• Written exercise
Output exactly the lines from the first one down to the line containing "return (P[:, 1]", inclusive.

• Data section
__________

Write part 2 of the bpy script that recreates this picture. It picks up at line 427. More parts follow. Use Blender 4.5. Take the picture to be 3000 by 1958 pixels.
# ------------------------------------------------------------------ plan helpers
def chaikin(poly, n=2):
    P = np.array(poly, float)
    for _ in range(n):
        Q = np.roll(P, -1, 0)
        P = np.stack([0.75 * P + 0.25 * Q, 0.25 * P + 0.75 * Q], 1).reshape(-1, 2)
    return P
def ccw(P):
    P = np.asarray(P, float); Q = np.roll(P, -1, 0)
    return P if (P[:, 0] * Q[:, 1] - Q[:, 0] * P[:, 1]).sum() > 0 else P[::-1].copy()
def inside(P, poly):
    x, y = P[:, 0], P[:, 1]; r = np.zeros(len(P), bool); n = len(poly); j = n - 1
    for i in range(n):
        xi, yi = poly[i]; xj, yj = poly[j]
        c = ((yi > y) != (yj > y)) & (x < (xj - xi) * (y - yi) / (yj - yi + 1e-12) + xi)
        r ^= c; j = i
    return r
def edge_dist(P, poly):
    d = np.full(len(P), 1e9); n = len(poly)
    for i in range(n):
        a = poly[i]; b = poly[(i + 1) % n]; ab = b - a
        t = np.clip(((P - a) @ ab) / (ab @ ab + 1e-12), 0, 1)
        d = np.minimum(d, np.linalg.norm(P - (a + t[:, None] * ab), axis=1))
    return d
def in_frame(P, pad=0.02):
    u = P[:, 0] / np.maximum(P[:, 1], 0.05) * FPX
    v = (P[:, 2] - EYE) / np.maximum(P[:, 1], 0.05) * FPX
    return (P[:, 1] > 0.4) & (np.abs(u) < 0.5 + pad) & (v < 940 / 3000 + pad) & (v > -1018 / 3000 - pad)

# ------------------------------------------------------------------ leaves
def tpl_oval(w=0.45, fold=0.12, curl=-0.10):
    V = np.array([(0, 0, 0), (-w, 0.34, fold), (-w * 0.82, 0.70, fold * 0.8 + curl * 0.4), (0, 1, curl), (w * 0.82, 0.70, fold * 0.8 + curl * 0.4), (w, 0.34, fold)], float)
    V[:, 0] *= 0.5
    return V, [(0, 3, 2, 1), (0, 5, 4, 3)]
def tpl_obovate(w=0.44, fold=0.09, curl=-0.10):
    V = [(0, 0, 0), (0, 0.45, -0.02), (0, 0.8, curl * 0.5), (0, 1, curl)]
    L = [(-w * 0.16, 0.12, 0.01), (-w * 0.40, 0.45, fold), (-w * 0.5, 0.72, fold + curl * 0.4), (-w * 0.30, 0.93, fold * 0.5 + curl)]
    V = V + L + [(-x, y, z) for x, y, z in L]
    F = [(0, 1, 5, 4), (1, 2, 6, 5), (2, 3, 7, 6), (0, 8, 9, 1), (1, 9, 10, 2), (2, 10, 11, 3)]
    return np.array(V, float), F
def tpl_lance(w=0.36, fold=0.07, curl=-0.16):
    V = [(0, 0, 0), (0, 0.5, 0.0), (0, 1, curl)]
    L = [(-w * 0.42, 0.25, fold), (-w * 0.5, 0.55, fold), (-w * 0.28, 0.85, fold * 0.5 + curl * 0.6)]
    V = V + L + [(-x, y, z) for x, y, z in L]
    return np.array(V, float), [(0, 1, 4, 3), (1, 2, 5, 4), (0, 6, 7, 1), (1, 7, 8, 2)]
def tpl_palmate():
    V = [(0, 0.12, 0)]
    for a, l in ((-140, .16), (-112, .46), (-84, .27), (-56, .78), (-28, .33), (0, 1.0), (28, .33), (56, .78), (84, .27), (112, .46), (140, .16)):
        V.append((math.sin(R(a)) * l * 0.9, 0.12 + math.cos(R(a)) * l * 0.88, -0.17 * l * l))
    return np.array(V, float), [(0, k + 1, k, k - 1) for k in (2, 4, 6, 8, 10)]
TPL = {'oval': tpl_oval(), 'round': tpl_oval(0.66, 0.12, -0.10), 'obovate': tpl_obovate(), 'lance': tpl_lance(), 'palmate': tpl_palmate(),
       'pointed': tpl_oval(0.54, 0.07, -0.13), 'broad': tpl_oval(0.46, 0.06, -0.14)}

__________

• Answer for the task
Write part 2 of the bpy script that recreates this picture. It picks up at line 427. More parts follow. Use Blender 4.5. Take the picture to be 3000 by 1958 pixels.
# ------------------------------------------------------------------ plan helpers
def chaikin(poly, n=2):
    P = np.array(poly, float)
    for _ in range(n):
        Q = np.roll(P, -1, 0)
        P = np.stack([0.75 * P + 0.25 * Q, 0.25 * P + 0.75 * Q], 1).reshape(-1, 2)
    return P
def ccw(P):
    P = np.asarray(P, float); Q = np.roll(P, -1, 0)
    return P if (P[:, 0] * Q[:, 1] - Q[:, 0] * P[:, 1]).sum() > 0 else P[::-1].copy()
def inside(P, poly):
    x, y = P[:, 0], P[:, 1]; r = np.zeros(len(P), bool); n = len(poly); j = n - 1
    for i in range(n):
        xi, yi = poly[i]; xj, yj = poly[j]
        c = ((yi > y) != (yj > y)) & (x < (xj - xi) * (y - yi) / (yj - yi + 1e-12) + xi)
        r ^= c; j = i
    return r
def edge_dist(P, poly):
    d = np.full(len(P), 1e9); n = len(poly)
    for i in range(n):
        a = poly[i]; b = poly[(i + 1) % n]; ab = b - a
        t = np.clip(((P - a) @ ab) / (ab @ ab + 1e-12), 0, 1)
        d = np.minimum(d, np.linalg.norm(P - (a + t[:, None] * ab), axis=1))
    return d
def in_frame(P, pad=0.02):
    u = P[:, 0] / np.maximum(P[:, 1], 0.05) * FPX
    v = (P[:, 2] - EYE) / np.maximum(P[:, 1], 0.05) * FPX
    return (P[:, 1] > 0.4) & (np.abs(u) < 0.5 + pad) & (v < 940 / 3000 + pad) & (v > -1018 / 3000 - pad)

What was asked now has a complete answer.